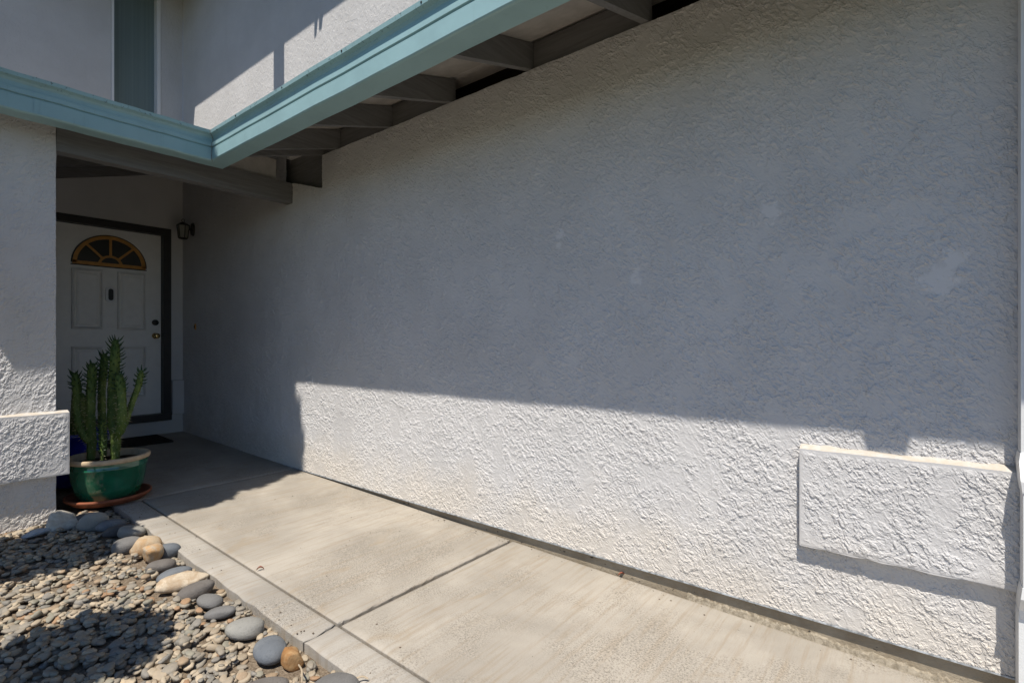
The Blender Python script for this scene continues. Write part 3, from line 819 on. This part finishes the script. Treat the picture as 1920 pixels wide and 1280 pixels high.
# ------------------------------------------------------------------ upper roof (above the picture, it throws the high shadows)
ur = tag(empty('upper_roof', W(4, 2, 5)), 'upper storey roof eave above the picture that shades the upper walls', 'roof')
EZ = 5.15
bm = bmesh.new()
prism(bm, [W(-1.2, b, z) for b, z in ((1.69, EZ), (3.6, EZ + .55), (3.6, EZ + .75), (1.69, EZ + .2))], [W(6.12, b, z) for b, z in ((1.69, EZ), (3.6, EZ + .55), (3.6, EZ + .75), (1.69, EZ + .2))])
from_bm('garage_side_slope', bm, M['tile'], ur)
bm = bmesh.new()
prism(bm, [W(a, -2.6, z) for a, z in ((6.12, EZ), (8.2, EZ + .6), (8.2, EZ + .8), (6.12, EZ + .2))], [W(a, 3.6, z) for a, z in ((6.12, EZ), (8.2, EZ + .6), (8.2, EZ + .8), (6.12, EZ + .2))])
from_bm('entry_side_slope', bm, M['tile'], ur)
for (a0, w, h) in ((4.16, .17, .80), (3.62, .03, .14), (3.54, .04, .11)):  # unseen blocks added under the eave to cast upright shadow bands on the wall
    box('shadow_band_block', a0, a0 + w, 1.695, 1.74, EZ - h, EZ + .02, M['wood_a'], ur)

# ------------------------------------------------------------------ front door
dr = tag(empty('front_door', W(6.85, 1.65, .35)), 'white panelled front door with an amber framed fanlight', 'door')
AF = 6.82                                                     # front face of the leaf
# leaf with openings for panels is a board; mouldings and fields sit proud of it
box('leaf', AF, AF + .045, DB0, DB1, DZ0, DZ1, M['door'], dr, .002, seg=1)
def panel(b0, b1, z0, z1):
    bm = bmesh.new()
    def ring(ins, d): return [bm.verts.new(W(AF - d, b, z)) for b, z in ((b0 + ins, z0 + ins), (b1 - ins, z0 + ins), (b1 - ins, z1 - ins), (b0 + ins, z1 - ins))]
    steps = [(0, -.001), (.003, .028), (.013, .034), (.022, .012), (.030, .002), (.038, .002), (.040, .018), (.060, .026)]
    rs = [ring(i, d) for i, d in steps]
    for r0, r1 in zip(rs[:-1], rs[1:]):
        for k in range(4): bm.faces.new((r0[k], r0[(k + 1) % 4], r1[(k + 1) % 4], r1[k]))
    bm.faces.new(rs[-1])
    from_bm('panel', bm, M['door'], dr)
for (b0, b1) in ((1.315, 1.575), (1.70, 1.96)):
    panel(b0, b1, 1.297, 1.925); panel(b0, b1, .555, 1.115)
fc, fz, fr = 1.640, 1.985, .320
fan = None
def arc_band(name, r0, r1, d, mat, parent, n=28, cz=fz, cb=fc):
    bm = bmesh.new(); prev = None
    for i in range(n + 1):
        t = math.pi * i / n; row = []
        for (r, dd) in ((r0, 0), (r0, d), (r1, d), (r1, 0)): row.append(bm.verts.new(W(AF - dd, cb + r * math.cos(t), cz + r * math.sin(t) * .98)))
        if prev:
            for k in range(3): bm.faces.new((prev[k], prev[k + 1], row[k + 1], row[k]))
        prev = row
    return from_bm(name, bm, mat, parent)
bm = bmesh.new(); c = bm.verts.new(W(AF - .004, fc, fz)); prev = None
for i in range(29):
    t = math.pi * i / 28; v = bm.verts.new(W(AF - .004, fc + .29 * math.cos(t), fz + .285 * math.sin(t)))
    if prev: bm.faces.new((c, prev, v))
    prev = v
fan = from_bm('fanlight', bm, M['pane'], dr)
arc_band('rim', .318, .330, .012, M['frame'], fan)
arc_band('rim', .284, .318, .020, M['gold'], fan)
arc_band('rim', .085, .108, .016, M['gold'], fan)
box('sill', AF - .020, AF, fc - .318, fc + .318, fz - .012, fz + .022, M['gold'], fan, .003, seg=1)
box('sill', AF - .012, AF, fc - .331, fc + .331, fz - .024, fz - .0125, M['frame'], fan)
for deg in (45, 90, 135):
    t = R(deg); u = Vector((math.cos(t), math.sin(t))); v = Vector((-u.y, u.x)) * .011; bm = bmesh.new()
    q = [u * .10 + v, u * .29 + v, u * .29 - v, u * .10 - v]
    prism(bm, [W(AF - .002, fc + p.x, fz + p.y) for p in q], [W(AF - .017, fc + p.x, fz + p.y) for p in q])
    from_bm('glazing_bar', bm, M['gold'], fan)
def capsule(name, b, z, w, h, d0, d1, mat, parent, seg=10):
    bm = bmesh.new(); pts = []
    r = w / 2; s = h / 2 - r
    for i in range(seg + 1): t = math.pi * i / seg; pts.append((r * math.cos(t), s + r * math.sin(t)))
    for i in range(seg + 1): t = math.pi + math.pi * i / seg; pts.append((r * math.cos(t), -s + r * math.sin(t)))
    prism(bm, [W(AF - d0, b + x, z + y) for x, y in pts], [W(AF - d1, b + x, z + y) for x, y in pts])
    return from_bm(name, bm, mat, parent, bevel=.002)
vb = capsule('video_doorbell', 1.636, 1.672, .082, .168, -.001, .022, M['plate'], dr); capsule('lens_cover', 1.640, 1.672, .044, .125, .0225, .027, M['black'], vb)
bm = bmesh.new()
def turned(bm, prof, b, z, seg=20):
    rings = []
    for (r, d) in prof: rings.append([bm.verts.new(W(AF - d, b + r * math.cos(2 * math.pi * i / seg), z + r * math.sin(2 * math.pi * i / seg))) for i in range(seg)])
    for k in range(len(rings) - 1):
        for i in range(seg): bm.faces.new((rings[k][i], rings[k][(i + 1) % seg], rings[k + 1][(i + 1) % seg], rings[k + 1][i]))
    bm.faces.new(rings[-1])
turned(bm, [(.034, -.001), (.034, .008), (.028, .022), (.020, .024)], 2.055, 1.385); from_bm('deadbolt', bm, M['black'], dr)
bm = bmesh.new(); turned(bm, [(.033, -.001), (.031, .008), (.014, .012), (.012, .035), (.026, .046), (.031, .060), (.026, .073), (.010, .078)], 2.055, 1.233); from_bm('door_knob', bm, M['brass'], dr, smooth=True)
box('jamb', 6.735, 6.90, 2.112, 2.188, .33, 2.382, M['frame'], dr, .004)
box('jamb', 6.735, 6.90, 1.062, 1.138, .33, 2.382, M['frame'], dr, .004)
box('head', 6.735, 6.90, 1.062, 2.188, 2.383, 2.458, M['frame'], dr, .004)
box('threshold', 6.715, 6.90, 1.062, 2.188, .27, .347, M['frame'], dr, .006)

# ------------------------------------------------------------------ wall lantern, bell push, mat
ln = tag(empty('wall_lantern', W(6.43, 2.3, 2.42)), 'small black carriage lantern on the wall beside the door', 'lantern')
LA, LB, LZ = 6.43, 2.205, 2.395
bm = bmesh.new()
prism(bm, [W(LA + .045 * math.cos(t), 2.309, 2.435 + .075 * math.sin(t)) for t in [i * math.pi / 10 for i in range(20)]], [W(LA + .038 * math.cos(t), 2.288, 2.435 + .066 * math.sin(t)) for t in [i * math.pi / 10 for i in range(20)]])
from_bm('backplate', bm, M['iron'], ln)
bm = bmesh.new(); tube(bm, smooth_path([W(LA, 2.29, 2.43), W(LA, 2.262, 2.435), W(LA, LB + .055, 2.45), W(LA, LB + .01, 2.475)], 8), [.011] * 8); from_bm('arm', bm, M['iron'], ln)
bm = bmesh.new(); lathe(bm, [(.066, 0), (.062, .012), (.03, .032), (.014, .04)], W(LA, LB, LZ + .065), 6, cap=True); from_bm('cap', bm, M['iron'], ln)
bm = bmesh.new(); lathe(bm, [(.040, 0), (.046, .008), (.040, .014)], W(LA, LB, LZ - .082), 6, cap=True); from_bm('base_ring', bm, M['iron'], ln)
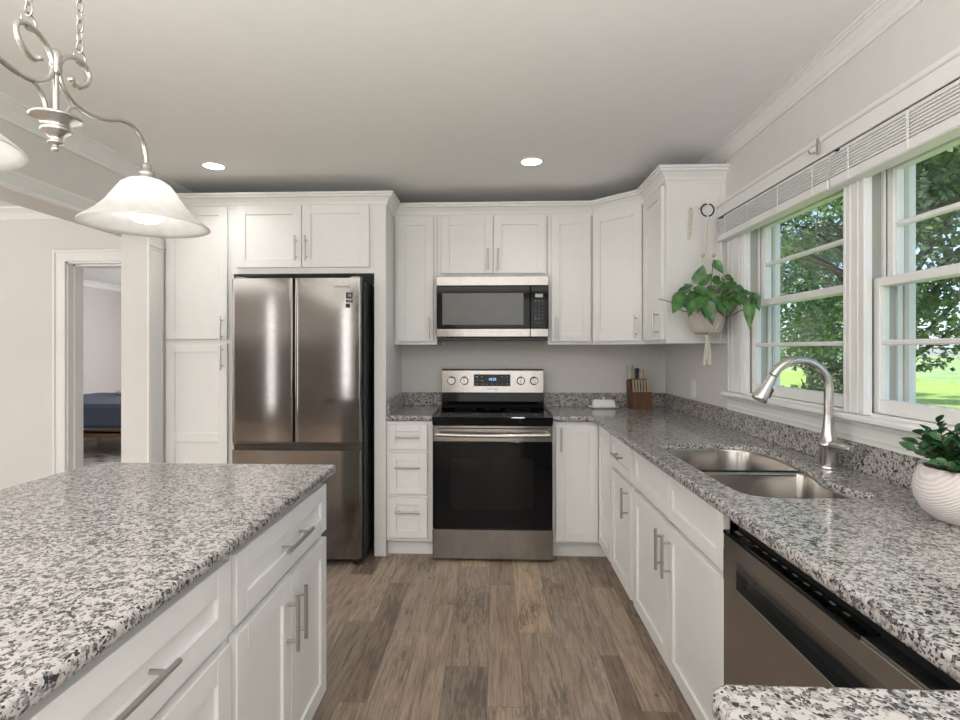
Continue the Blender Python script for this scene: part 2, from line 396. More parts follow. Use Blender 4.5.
# stub wall and dropped header between kitchen and dining side
HX0, HX1, HZ, SY = -2.39, -2.17, 2.062, 3.30
struct('wall_stub', MB().box(-2.335, HX1, SY, W, 0, CEIL), 'wall')
struct('header_beam', MB().box(HX0, HX1, -3.0, SY, HZ, CEIL).box(HX0, -2.335, SY, W, HZ, CEIL), 'wall')
# bedroom shell
m = MB().box(-7.0, -6.5, W + .13, 10.1, 0, CEIL).box(-6.5, -1.4, 10.0, 10.1, 0, CEIL).box(-1.5, -1.4, W + .13, 10.0, 0, CEIL); struct('wall_bedroom', m, 'bedwall')
# crown mouldings
CP = [(0, CEIL - .062), (.010, CEIL - .062), (.010, CEIL - .050), (.018, CEIL - .046), (.030, CEIL - .030), (.052, CEIL - .014), (.060, CEIL - .012), (.060, CEIL - .006), (.072, CEIL - .004), (.072, CEIL), (0, CEIL)]
struct('trim_1', MB().sweep([(XR, W), (XR, -3.0)], CP), 'trim')
CB = [(0, CEIL - .085), (.010, CEIL - .085), (.012, CEIL - .070), (.030, CEIL - .040), (.058, CEIL - .016), (.068, CEIL - .013), (.072, CEIL), (0, CEIL)]
struct('trim_2', MB().sweep([(HX1, -3.0), (HX1, SY), (HX1, W)], CB), 'trim')
struct('trim_3', MB().sweep([(-6.1, W), (-2.335, W)], CB), 'trim')
HB = [(0, HZ - .004), (.016, HZ - .004), (.018, HZ + .008), (.010, HZ + .018), (.014, HZ + .024), (.030, HZ + .052), (.036, HZ + .058), (.036, HZ + .072), (.020, HZ + .078), (0, HZ + .078)]
struct('trim_4', MB().sweep([(HX1, -3.0), (HX1, SY - .004)], HB), 'trim')
struct('trim_5', MB().sweep([(-6.5, W + .13), (-6.5, 10.0), (-1.5, 10.0)], CB), 'trim')
# white pilaster board on the kitchen face of the stub wall, with a small cap moulding
m = MB().box(HX1, HX1 + .014, SY, 3.458, 0, HZ - .006).box(HX1 + .014, HX1 + .018, SY + .012, SY + .030, .12, 1.985).box(HX1 + .014, HX1 + .018, 3.428, 3.446, .12, 1.985)
m.box(HX1 + .014, HX1 + .024, SY - .004, 3.458, 1.99, 2.004, .002).box(HX1 + .014, HX1 + .020, SY - .002, 3.458, 1.972, 1.984, .001)
struct('trim_6', m, 'trim')
# baseboards
m = MB().box(-6.1, DX0 - .09, W - .016, W, 0, .12); struct('baseboard_back', m, 'trim')
m = MB().box(-6.1, -6.084, -3.0, W - .016, 0, .12); struct('baseboard_left', m, 'trim')
# doorway lining and casing
m = MB().box(DX0, DX0 + .02, W - .002, W + .135, 0, DZ).box(DX1 - .02, DX1, W - .002, W + .135, 0, DZ).box(DX0, DX1, W - .002, W + .135, DZ - .02, DZ)
m.box(DX0 + .02, DX0 + .034, W + .05, W + .135, 0, DZ - .02).box(DX0 + .02, DX1 - .02, W + .05, W + .135, DZ - .034, DZ - .02)
d = struct('door_1', m, 'trim')
m = MB()
for x0, x1 in ((DX0 - .095, DX0 + .006), (DX1 - .006, DX1 + .095)):
    s = 1 if x0 < DX0 else -1; a = x0 if s > 0 else x1
    m.box(x0, x1, W - .016, W, 0, DZ + .085, .002).box(a, a + s * .022, W - .024, W - .016, 0, DZ + .085, .003).box(a + s * .075, a + s * .101, W - .02, W - .016, 0, DZ - .004, .001)
m.box(DX0 - .095, DX1 + .095, W - .017, W, DZ - .006, DZ + .085, .002).box(DX0 - .095, DX1 + .095, W - .025, W - .016, DZ + .063, DZ + .085, .003).box(DX0, DX1, W - .021, W - .016, DZ - .006, DZ + .016, .001)
m.build('casing', 'trim', d)
o = MB().box(DX0 + .018, DX0 + .0225, W + .075, W + .11, 1.055, 1.125).build('strike_plate', 'strike', d); o['label'] = 'dark strike plate'

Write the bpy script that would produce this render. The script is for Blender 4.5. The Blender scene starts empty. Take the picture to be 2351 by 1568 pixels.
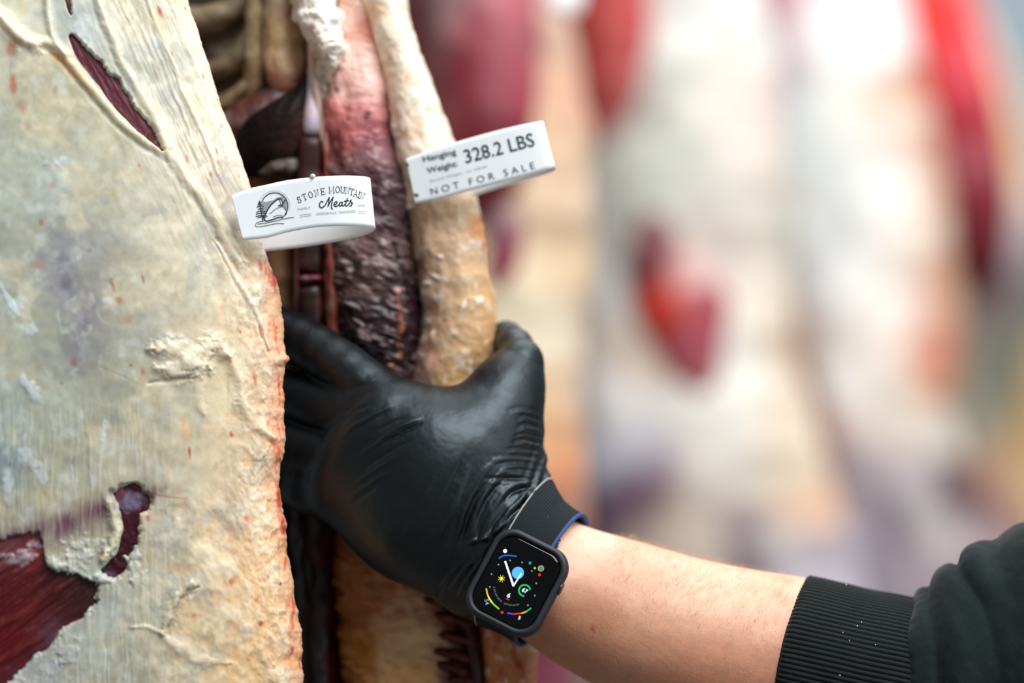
____________
» **EXERCISE AIM**: From the data above, count the lines where "scene" occurs and give that figure and nothing else.

» **REPLY TO THE TASK**: 3